No matter how much Orioles Nation romanticizes Ripken, he has no experience running a major league baseball franchise, and he certainly has no experience in the kind of crisis management necessary to turn around this particular organization...

It might simply force fans to face an even harsher reality — that even Cal Ripken cannot save the Orioles.

And this is completely correct. I love Cal Ripken but he's not magic. It would be cool if he was involved in the organization, especially in the minors. And I'd like to hear Cal's side of the story. But this is hardly worth getting worked up about. O's fans are resembling Red Sox fans more every day.

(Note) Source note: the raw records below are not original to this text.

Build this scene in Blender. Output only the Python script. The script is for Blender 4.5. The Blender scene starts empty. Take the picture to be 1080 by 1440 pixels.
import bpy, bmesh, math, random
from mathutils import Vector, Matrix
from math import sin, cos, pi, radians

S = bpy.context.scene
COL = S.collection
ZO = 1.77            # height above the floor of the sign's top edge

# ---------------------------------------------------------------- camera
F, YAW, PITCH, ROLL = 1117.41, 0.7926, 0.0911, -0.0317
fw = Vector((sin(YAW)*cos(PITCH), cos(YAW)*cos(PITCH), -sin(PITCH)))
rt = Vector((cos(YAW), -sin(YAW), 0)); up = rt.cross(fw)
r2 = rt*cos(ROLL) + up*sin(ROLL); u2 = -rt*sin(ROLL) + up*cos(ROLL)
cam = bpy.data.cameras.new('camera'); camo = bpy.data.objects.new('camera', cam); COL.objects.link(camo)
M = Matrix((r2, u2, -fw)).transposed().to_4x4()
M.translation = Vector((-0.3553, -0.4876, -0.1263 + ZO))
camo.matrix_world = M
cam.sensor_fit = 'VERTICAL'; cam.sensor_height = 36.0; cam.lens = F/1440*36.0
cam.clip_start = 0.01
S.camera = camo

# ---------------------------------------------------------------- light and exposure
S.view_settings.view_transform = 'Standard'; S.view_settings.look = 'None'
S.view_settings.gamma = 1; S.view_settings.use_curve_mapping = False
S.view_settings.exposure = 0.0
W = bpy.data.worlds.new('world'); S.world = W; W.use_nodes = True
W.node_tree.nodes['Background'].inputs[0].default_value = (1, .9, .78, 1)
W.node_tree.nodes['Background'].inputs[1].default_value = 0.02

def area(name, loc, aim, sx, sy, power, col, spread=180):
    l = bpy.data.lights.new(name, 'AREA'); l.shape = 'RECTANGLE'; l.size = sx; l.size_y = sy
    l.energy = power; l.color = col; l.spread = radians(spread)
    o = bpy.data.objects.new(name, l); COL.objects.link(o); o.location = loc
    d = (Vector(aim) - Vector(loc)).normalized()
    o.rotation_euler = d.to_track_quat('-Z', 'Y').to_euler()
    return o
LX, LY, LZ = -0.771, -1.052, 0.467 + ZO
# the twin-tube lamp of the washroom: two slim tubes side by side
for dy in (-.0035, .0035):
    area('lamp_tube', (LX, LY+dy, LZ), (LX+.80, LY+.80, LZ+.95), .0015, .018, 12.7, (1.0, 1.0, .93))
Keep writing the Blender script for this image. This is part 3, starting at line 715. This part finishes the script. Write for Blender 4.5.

edit: Cal has released a statement.

Nestor is looking to spin this as a "ball's in your court" volley from Cal...looks to me like they've had vague discussions at best. Cal also refutes the statement that Angelos did not want Cal to get credit for a turnaround in Baltimore.


Crawdaddy said...

I know the fan base gets annoyed with me whenever I suggest that I have great trepidation when/if Ripken takes over. He was a great player, is a very good business man, and is wholly unproven in talent evaluation and acquisition.

The best farmer in the world probably is not the best chef. Though, he may be used to being the best and demand more opportunity than he should get to prove how great a chef he is.

Heath said...

I have no idea (to your point) if he's good at talent evaluation and acquisition. He very well may be.

But if we break it down...he may be a good manager but has said (up to this point) that he is not interested in managing. Would he be good at player development? This would be his strong suit at this point. I wonder if he could be employed as a minor league director in charge of instruction of some sort. I don't know. But to think he's going to end the culture of losing with a snap of his fingers is silly.

Ripken played on a lot of losing teams himself BTW.